WORK TO COMPLETE » Output each line of the material exactly as it stands.

DATASET EXCERPT »
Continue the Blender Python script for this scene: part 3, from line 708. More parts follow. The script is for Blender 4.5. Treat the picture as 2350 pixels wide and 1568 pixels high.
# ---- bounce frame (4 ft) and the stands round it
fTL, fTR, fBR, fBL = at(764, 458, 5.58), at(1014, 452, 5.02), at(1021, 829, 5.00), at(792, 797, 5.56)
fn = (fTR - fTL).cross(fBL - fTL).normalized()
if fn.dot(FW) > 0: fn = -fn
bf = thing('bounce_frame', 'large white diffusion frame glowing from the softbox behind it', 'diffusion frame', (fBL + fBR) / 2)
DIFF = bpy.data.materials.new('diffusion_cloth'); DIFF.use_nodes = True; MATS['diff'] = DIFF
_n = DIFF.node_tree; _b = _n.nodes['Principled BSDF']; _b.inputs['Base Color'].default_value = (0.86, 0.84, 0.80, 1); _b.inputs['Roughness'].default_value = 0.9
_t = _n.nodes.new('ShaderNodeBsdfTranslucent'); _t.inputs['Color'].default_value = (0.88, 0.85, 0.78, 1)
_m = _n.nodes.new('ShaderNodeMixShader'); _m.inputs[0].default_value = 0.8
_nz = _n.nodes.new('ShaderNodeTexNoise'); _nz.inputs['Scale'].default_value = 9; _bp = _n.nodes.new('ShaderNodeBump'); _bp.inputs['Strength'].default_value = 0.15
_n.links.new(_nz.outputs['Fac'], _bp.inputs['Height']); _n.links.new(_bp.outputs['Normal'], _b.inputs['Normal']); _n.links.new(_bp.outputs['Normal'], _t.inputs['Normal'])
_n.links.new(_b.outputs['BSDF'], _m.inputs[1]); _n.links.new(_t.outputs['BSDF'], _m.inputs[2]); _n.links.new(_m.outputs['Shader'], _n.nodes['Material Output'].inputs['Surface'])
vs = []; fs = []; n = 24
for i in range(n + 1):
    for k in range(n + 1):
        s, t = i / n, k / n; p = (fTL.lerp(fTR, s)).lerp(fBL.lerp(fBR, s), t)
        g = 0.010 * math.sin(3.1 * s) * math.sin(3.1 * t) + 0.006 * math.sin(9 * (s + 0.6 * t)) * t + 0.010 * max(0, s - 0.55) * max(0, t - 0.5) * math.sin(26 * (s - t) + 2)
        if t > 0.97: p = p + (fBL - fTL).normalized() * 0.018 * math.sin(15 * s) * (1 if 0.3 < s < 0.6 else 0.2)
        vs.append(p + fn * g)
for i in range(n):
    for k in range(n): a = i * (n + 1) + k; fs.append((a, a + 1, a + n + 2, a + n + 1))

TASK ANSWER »
Continue the Blender Python script for this scene: part 3, from line 708. More parts follow. The script is for Blender 4.5. Treat the picture as 2350 pixels wide and 1568 pixels high.
# ---- bounce frame (4 ft) and the stands round it
fTL, fTR, fBR, fBL = at(764, 458, 5.58), at(1014, 452, 5.02), at(1021, 829, 5.00), at(792, 797, 5.56)
fn = (fTR - fTL).cross(fBL - fTL).normalized()
if fn.dot(FW) > 0: fn = -fn
bf = thing('bounce_frame', 'large white diffusion frame glowing from the softbox behind it', 'diffusion frame', (fBL + fBR) / 2)
DIFF = bpy.data.materials.new('diffusion_cloth'); DIFF.use_nodes = True; MATS['diff'] = DIFF
_n = DIFF.node_tree; _b = _n.nodes['Principled BSDF']; _b.inputs['Base Color'].default_value = (0.86, 0.84, 0.80, 1); _b.inputs['Roughness'].default_value = 0.9
_t = _n.nodes.new('ShaderNodeBsdfTranslucent'); _t.inputs['Color'].default_value = (0.88, 0.85, 0.78, 1)
_m = _n.nodes.new('ShaderNodeMixShader'); _m.inputs[0].default_value = 0.8
_nz = _n.nodes.new('ShaderNodeTexNoise'); _nz.inputs['Scale'].default_value = 9; _bp = _n.nodes.new('ShaderNodeBump'); _bp.inputs['Strength'].default_value = 0.15
_n.links.new(_nz.outputs['Fac'], _bp.inputs['Height']); _n.links.new(_bp.outputs['Normal'], _b.inputs['Normal']); _n.links.new(_bp.outputs['Normal'], _t.inputs['Normal'])
_n.links.new(_b.outputs['BSDF'], _m.inputs[1]); _n.links.new(_t.outputs['BSDF'], _m.inputs[2]); _n.links.new(_m.outputs['Shader'], _n.nodes['Material Output'].inputs['Surface'])
vs = []; fs = []; n = 24
for i in range(n + 1):
    for k in range(n + 1):
        s, t = i / n, k / n; p = (fTL.lerp(fTR, s)).lerp(fBL.lerp(fBR, s), t)
        g = 0.010 * math.sin(3.1 * s) * math.sin(3.1 * t) + 0.006 * math.sin(9 * (s + 0.6 * t)) * t + 0.010 * max(0, s - 0.55) * max(0, t - 0.5) * math.sin(26 * (s - t) + 2)
        if t > 0.97: p = p + (fBL - fTL).normalized() * 0.018 * math.sin(15 * s) * (1 if 0.3 < s < 0.6 else 0.2)
        vs.append(p + fn * g)
for i in range(n):
    for k in range(n): a = i * (n + 1) + k; fs.append((a, a + 1, a + n + 2, a + n + 1))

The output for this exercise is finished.